Slowly and carefully and without losing his concentration, the person with the stick slides his weapon back to his side, responding in an equally humane way to the swordsman’s charity. Both partners then retreat to take up positions to begin practicing the next kata. 

On one level, the process of hodoku is purely mechanical. The swordsman’s lowering of his blade is a way to bring the kata to a technically safe conclusion. Even though the forms are precisely ritualized, they expose both practitioners to extreme danger. Weapons are swung with full force and stopped only at the last second, a fraction of an inch from a vulnerable target.

Kata cannot be perfected without entering a mental state polished under the stresses of danger. Anything less and you’re merely doing a dance.

Given these concerns, a safe method for finishing a kata is important.
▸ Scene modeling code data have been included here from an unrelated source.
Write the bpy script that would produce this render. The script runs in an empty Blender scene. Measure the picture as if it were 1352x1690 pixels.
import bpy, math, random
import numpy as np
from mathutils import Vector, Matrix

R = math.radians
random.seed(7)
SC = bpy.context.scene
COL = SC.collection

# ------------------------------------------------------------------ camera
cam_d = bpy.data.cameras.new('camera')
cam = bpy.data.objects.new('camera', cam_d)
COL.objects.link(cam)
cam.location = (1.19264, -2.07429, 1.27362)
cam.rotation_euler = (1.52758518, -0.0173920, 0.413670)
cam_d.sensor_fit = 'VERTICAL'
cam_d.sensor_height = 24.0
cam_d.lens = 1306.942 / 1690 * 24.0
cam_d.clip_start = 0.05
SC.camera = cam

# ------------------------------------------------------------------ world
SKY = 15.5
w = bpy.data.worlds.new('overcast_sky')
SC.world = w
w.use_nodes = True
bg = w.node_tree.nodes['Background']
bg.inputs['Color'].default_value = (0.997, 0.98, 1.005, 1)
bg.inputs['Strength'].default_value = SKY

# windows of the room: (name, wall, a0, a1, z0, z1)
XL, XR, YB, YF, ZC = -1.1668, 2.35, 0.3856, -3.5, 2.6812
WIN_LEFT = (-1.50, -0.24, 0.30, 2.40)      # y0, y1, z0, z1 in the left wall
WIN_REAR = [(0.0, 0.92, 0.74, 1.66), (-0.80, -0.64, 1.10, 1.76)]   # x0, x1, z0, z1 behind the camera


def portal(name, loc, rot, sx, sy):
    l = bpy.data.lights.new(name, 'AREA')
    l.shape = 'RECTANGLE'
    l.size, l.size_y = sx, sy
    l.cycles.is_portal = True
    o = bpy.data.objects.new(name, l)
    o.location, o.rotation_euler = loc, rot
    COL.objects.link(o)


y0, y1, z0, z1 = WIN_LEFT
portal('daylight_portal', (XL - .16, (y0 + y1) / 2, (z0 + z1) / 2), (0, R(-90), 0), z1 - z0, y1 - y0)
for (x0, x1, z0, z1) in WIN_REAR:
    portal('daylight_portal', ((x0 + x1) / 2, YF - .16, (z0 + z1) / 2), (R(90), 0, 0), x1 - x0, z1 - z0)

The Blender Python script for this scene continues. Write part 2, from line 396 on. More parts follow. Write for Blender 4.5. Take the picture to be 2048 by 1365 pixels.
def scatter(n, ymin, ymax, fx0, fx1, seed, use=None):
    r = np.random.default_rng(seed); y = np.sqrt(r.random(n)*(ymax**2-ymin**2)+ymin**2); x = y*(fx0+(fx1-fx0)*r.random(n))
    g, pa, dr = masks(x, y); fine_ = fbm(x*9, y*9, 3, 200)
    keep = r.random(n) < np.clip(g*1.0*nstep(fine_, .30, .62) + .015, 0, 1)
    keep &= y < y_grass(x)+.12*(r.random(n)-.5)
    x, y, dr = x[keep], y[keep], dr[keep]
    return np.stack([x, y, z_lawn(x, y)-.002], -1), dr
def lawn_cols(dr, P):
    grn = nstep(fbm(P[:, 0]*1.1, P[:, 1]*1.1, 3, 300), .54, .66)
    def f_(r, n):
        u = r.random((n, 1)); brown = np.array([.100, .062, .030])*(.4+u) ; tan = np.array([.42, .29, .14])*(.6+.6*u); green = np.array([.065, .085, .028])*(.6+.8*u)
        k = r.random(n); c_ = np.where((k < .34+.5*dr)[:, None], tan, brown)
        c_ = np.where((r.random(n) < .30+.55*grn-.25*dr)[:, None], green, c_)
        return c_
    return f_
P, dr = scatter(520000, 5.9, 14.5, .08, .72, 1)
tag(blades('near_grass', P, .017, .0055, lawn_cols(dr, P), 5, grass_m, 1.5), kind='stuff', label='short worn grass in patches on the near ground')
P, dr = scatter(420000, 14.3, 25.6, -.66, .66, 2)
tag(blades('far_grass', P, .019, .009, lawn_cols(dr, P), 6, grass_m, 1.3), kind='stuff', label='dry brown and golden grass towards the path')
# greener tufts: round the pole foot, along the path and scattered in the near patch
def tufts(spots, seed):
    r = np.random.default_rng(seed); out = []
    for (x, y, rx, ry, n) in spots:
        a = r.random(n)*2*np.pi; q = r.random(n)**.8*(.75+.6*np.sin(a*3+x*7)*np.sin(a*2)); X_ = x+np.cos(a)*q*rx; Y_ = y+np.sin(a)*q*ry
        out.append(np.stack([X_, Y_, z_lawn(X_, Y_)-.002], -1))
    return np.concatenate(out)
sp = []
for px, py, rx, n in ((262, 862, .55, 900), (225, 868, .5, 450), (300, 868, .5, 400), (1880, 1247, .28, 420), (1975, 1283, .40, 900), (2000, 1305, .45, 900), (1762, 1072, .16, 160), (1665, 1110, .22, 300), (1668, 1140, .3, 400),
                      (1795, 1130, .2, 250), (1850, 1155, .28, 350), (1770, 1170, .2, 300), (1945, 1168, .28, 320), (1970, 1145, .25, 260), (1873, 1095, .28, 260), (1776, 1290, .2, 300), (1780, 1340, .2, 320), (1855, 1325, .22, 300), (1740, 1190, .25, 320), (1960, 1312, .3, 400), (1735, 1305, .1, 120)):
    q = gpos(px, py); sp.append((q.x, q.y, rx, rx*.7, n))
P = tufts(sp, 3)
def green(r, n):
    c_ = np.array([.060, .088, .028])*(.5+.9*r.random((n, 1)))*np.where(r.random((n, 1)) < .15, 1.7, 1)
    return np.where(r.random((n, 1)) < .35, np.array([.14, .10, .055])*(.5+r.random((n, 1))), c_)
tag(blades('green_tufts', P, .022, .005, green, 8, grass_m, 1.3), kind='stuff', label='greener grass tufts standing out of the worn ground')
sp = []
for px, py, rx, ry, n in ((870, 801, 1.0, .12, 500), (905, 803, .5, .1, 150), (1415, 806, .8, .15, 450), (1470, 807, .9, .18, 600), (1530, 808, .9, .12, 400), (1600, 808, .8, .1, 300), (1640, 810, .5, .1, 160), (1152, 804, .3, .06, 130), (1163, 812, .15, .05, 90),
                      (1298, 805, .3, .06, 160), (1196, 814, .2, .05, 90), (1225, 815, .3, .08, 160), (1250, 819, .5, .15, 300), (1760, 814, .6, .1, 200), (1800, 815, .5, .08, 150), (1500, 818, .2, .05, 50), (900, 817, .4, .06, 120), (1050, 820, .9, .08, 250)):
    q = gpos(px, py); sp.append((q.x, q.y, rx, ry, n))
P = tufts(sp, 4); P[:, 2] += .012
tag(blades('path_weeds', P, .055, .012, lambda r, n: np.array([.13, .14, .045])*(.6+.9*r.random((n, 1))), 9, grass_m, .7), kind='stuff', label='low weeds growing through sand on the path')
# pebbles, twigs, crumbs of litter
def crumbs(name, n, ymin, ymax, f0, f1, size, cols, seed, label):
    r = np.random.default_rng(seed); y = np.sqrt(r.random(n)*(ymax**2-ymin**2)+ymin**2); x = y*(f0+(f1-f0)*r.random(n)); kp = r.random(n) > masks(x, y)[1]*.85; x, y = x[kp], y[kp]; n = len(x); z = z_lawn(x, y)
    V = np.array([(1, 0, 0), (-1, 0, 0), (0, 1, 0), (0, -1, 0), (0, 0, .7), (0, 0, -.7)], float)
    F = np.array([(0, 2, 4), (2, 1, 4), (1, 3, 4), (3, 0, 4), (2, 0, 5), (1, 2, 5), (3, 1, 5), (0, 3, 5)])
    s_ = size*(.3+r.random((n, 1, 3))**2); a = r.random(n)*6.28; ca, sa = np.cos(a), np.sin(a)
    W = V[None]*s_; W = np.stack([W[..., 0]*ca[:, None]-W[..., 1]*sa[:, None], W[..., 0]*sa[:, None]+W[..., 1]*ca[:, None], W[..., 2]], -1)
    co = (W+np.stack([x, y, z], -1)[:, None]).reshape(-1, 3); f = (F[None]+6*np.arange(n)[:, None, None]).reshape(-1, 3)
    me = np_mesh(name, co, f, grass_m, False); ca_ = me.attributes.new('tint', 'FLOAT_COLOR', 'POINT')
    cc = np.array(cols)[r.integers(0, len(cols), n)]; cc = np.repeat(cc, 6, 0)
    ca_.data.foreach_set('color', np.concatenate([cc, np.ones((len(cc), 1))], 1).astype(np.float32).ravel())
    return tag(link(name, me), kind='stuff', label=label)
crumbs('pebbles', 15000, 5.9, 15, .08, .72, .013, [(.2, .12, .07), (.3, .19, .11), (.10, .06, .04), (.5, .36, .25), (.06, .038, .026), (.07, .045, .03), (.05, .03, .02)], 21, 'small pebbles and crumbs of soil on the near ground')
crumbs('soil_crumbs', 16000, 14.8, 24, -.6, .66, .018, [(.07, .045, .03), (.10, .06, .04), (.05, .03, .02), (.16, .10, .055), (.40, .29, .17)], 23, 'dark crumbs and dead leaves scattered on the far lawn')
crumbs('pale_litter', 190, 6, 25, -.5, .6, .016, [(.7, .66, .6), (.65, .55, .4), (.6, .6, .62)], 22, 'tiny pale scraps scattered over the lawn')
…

But on a higher level, hodoku is a central precept that elevates classical kata beyond the medium of simple physical exercise or mental training. As much as it instills combative skills, it imbues the form and its practice with humanity.

The sole purpose of kata in a traditional martial art is to teach and perfect skills and attitudes necessary to destroy life efficiently. Nobody in one of these schools is trying to look beautiful or find inner peace. The kata are designed to teach killing or crippling, and anything else that may arise is purely secondary.

Nevertheless, within the structure of the kata is built, in hodoku and other aspects of practice, the potential for great insight into human nature and the real meaning of what it is to fight. It’s all well and good to talk about the spiritual rewards of the martial ways and to teach their wonderful philosophical attributes. It’s another thing entirely to include physical examples of these teachings in your daily practice. Shindo muso ryu does just that — as do, in one way or another, all the classical Japanese combative disciplines. 

So the question you should ask yourself and your teacher is, Does my budo have hodoku within the kata or anywhere else in my training? An even more crucial question is, Do I have the spirit of hodoku within myself?